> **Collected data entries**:
===============
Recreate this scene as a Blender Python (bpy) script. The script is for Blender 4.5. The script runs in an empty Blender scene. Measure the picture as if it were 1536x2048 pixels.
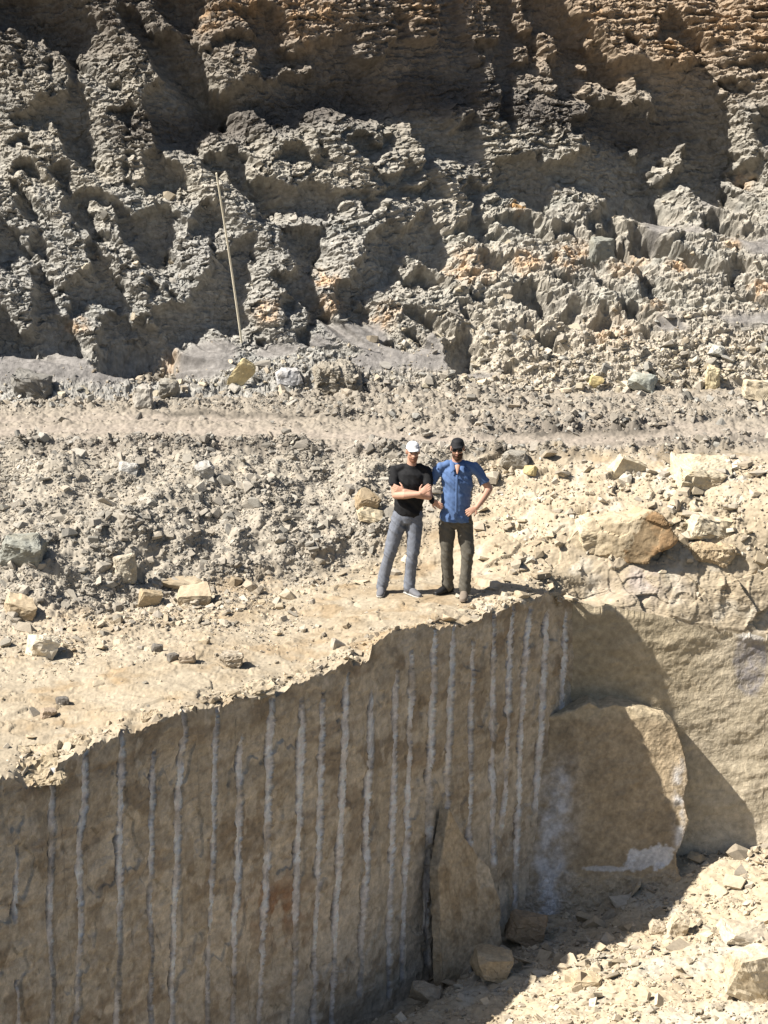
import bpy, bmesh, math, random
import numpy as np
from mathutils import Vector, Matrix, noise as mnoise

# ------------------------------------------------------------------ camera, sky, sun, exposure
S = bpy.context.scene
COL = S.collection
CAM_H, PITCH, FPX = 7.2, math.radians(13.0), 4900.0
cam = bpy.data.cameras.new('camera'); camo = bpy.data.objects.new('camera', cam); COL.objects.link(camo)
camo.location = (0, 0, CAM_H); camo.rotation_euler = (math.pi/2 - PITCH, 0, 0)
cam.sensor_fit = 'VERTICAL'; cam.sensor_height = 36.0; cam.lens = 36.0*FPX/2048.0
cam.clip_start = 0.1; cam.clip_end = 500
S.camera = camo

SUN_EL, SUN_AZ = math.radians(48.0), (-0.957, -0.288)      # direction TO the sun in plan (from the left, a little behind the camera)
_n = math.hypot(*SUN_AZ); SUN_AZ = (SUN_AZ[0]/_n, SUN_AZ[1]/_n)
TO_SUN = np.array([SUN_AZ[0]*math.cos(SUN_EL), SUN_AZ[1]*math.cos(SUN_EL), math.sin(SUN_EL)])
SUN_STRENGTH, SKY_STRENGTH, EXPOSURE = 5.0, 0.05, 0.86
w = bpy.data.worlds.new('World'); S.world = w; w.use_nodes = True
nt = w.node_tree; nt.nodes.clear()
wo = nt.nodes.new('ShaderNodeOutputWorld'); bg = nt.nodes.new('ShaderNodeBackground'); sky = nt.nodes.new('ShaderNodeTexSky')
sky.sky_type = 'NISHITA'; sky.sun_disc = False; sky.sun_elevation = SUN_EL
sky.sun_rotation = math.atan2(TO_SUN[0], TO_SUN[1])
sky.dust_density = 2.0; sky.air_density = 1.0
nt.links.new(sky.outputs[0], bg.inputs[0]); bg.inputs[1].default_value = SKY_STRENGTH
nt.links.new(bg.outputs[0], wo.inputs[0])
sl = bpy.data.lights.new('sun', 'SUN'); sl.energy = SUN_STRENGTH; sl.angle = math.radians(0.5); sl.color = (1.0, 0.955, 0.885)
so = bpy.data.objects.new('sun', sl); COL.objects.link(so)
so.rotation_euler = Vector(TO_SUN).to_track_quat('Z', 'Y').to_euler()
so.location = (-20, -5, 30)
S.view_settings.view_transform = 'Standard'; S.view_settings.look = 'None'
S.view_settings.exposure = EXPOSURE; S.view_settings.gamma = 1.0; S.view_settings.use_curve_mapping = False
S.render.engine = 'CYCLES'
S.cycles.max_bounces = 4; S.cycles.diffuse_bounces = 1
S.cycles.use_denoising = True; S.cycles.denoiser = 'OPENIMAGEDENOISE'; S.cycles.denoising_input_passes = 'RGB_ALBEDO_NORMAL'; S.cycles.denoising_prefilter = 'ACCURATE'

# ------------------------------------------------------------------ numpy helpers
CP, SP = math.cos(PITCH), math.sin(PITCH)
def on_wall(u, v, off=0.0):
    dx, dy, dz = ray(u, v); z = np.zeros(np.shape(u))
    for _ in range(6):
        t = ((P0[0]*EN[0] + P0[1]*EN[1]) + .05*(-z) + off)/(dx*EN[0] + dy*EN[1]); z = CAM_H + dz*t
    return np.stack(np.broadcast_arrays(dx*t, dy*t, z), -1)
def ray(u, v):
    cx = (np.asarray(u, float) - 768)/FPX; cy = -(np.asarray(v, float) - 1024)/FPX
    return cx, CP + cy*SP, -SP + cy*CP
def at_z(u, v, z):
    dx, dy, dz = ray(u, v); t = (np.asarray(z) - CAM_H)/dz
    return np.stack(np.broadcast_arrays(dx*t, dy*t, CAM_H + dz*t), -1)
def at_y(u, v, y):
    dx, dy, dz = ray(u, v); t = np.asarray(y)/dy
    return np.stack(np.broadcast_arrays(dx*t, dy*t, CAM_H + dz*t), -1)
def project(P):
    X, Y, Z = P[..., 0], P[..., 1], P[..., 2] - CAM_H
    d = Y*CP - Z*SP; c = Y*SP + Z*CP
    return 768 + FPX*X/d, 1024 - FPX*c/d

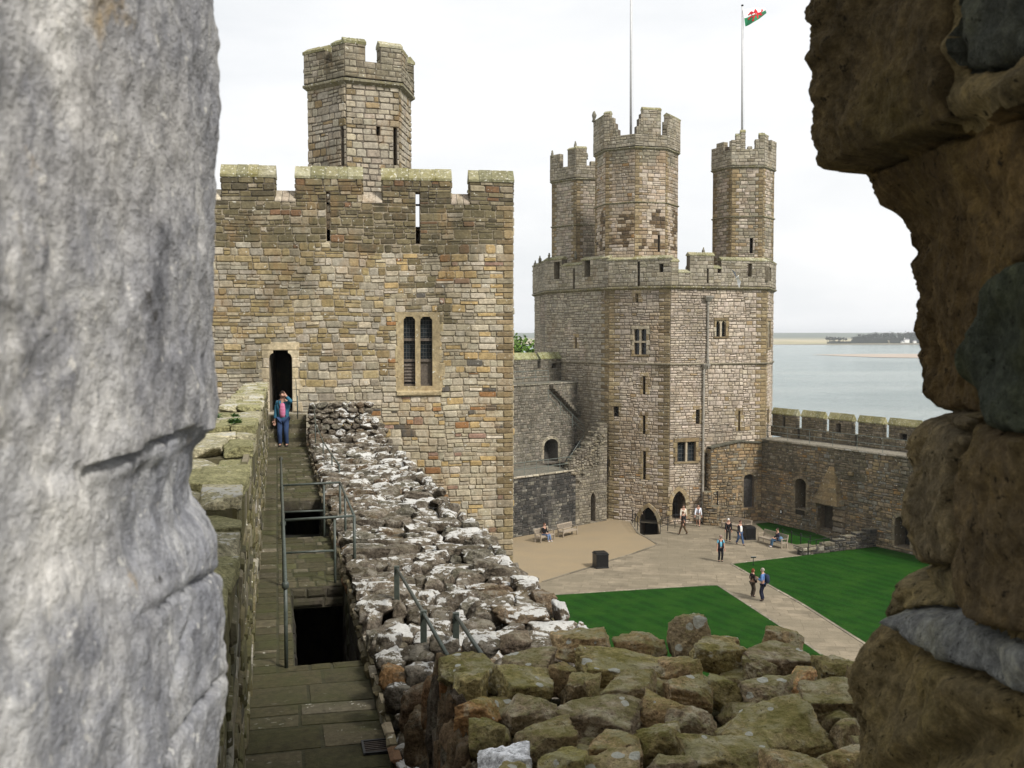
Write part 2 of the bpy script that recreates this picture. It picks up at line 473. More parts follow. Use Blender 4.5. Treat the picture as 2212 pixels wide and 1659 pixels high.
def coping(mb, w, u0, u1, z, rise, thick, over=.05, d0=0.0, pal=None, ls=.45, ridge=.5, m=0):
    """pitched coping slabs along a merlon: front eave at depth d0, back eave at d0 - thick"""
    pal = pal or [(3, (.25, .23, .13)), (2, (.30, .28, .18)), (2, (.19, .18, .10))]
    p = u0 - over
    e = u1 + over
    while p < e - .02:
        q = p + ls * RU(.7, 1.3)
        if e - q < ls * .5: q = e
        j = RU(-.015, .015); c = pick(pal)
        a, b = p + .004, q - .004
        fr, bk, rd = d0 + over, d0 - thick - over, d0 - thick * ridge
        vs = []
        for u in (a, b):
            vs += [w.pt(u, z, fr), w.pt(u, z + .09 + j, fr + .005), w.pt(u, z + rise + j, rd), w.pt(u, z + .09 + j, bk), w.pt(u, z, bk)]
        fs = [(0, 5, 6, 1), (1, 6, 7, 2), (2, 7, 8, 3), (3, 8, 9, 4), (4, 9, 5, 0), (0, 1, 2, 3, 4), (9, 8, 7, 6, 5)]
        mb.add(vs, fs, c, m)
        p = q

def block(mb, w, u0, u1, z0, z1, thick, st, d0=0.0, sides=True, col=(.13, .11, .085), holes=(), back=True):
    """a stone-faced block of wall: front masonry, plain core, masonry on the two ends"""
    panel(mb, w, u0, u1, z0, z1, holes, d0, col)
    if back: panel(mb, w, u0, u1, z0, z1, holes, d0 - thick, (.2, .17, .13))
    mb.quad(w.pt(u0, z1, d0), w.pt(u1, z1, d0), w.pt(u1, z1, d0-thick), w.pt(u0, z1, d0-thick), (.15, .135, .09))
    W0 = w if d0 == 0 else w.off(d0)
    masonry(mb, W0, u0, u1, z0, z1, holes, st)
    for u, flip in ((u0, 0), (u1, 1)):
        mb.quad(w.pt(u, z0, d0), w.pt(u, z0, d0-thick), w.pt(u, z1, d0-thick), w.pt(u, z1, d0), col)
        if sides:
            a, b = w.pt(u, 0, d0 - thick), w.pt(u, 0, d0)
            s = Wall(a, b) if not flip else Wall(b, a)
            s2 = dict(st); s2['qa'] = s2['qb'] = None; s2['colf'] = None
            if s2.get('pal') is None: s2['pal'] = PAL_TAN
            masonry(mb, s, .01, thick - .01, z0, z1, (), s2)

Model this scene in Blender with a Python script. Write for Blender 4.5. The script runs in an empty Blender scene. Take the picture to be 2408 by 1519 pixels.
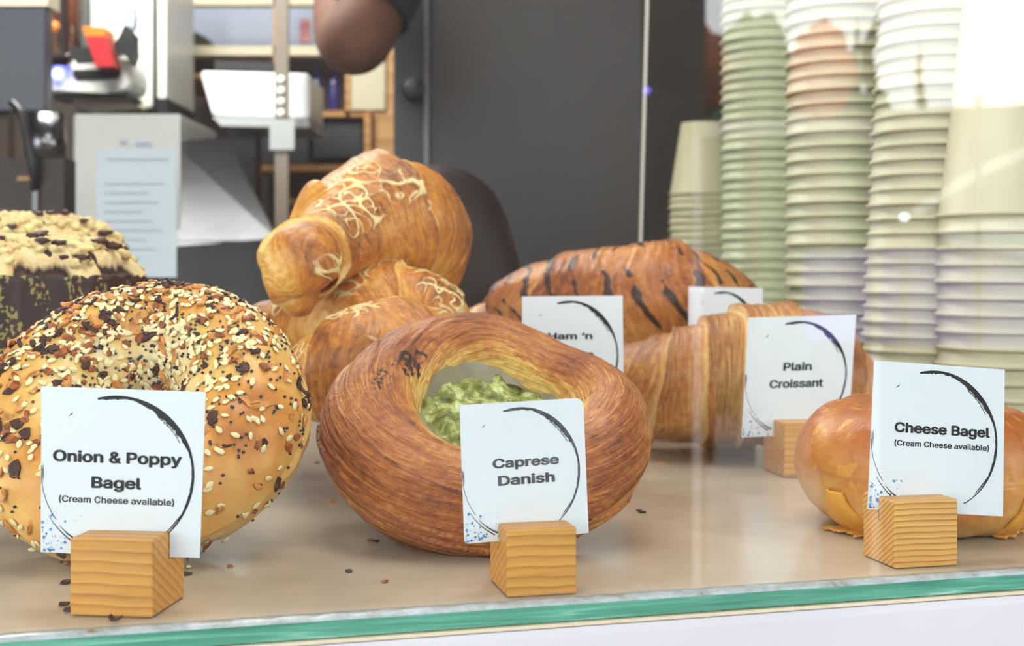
===============
> **EXERCISE**: Review the preceding data and report every line that includes the string "Write".

> **IN RESPONSE**:
Write part 2 of the bpy script that recreates this picture. It picks up at line 473. More parts follow. Use Blender 4.5. Treat the picture as 2212 pixels wide and 1659 pixels high.
Model this scene in Blender with a Python script. Write for Blender 4.5. The script runs in an empty Blender scene. Take the picture to be 2408 by 1519 pixels.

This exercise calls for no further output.